When it comes to monitoring the presence of forced labor in supply chains, China is a “particularly difficult” country to track, Bhimani says. Audits of Chinese factories can’t be trusted, resulting in an absence of “ground truth” about violations of workers’ rights, especially for ethnic Uyghers in Xinxiang Province. And while U.S. Customs and Border Protection has stopped $2.8 billion worth of imported goods from that region since passage of the Uygher Forced Labor Prevention Act, it hasn’t managed to cut off the flow entirely.
For importers and regulators, identifying the provenance of imports from China requires extensive knowledge of the journey they took from production to arrival in the U.S. That’s “a depth of due diligence that most companies are not familiar with,” Bhimani says. In fact, he claims, there hasn’t been a tool that enables the complete tracing of any supply chain around the world, and where it buys from.

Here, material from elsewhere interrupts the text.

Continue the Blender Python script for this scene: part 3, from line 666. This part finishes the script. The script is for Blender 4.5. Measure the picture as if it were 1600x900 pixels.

Until now. Bhimani is a principal investor and project lead at Supply Trace, a new open platform that was designed to allow companies to assess the risk of human rights violations throughout global supply chains. It analyzes more than 400 million data points, including detailed information on imports to the U.S. as well as intelligence from trained investigators. Users of the platform can call up specific companies, factories or product types (based on the Harmonized System code) to understand where the biggest risks are.
Supply Trace has been launched a pilot focusing specifically on Xinxiang Province, with an emphasis on cotton production, but will be expanded by product type and location within the next year. Currently it’s accessing information on some 17,000 facilities linked to reports of worker oppression, and will soon increase that number to 25,000. “The goal long-term is to be able to trace supply chains in total,” Bhimani says.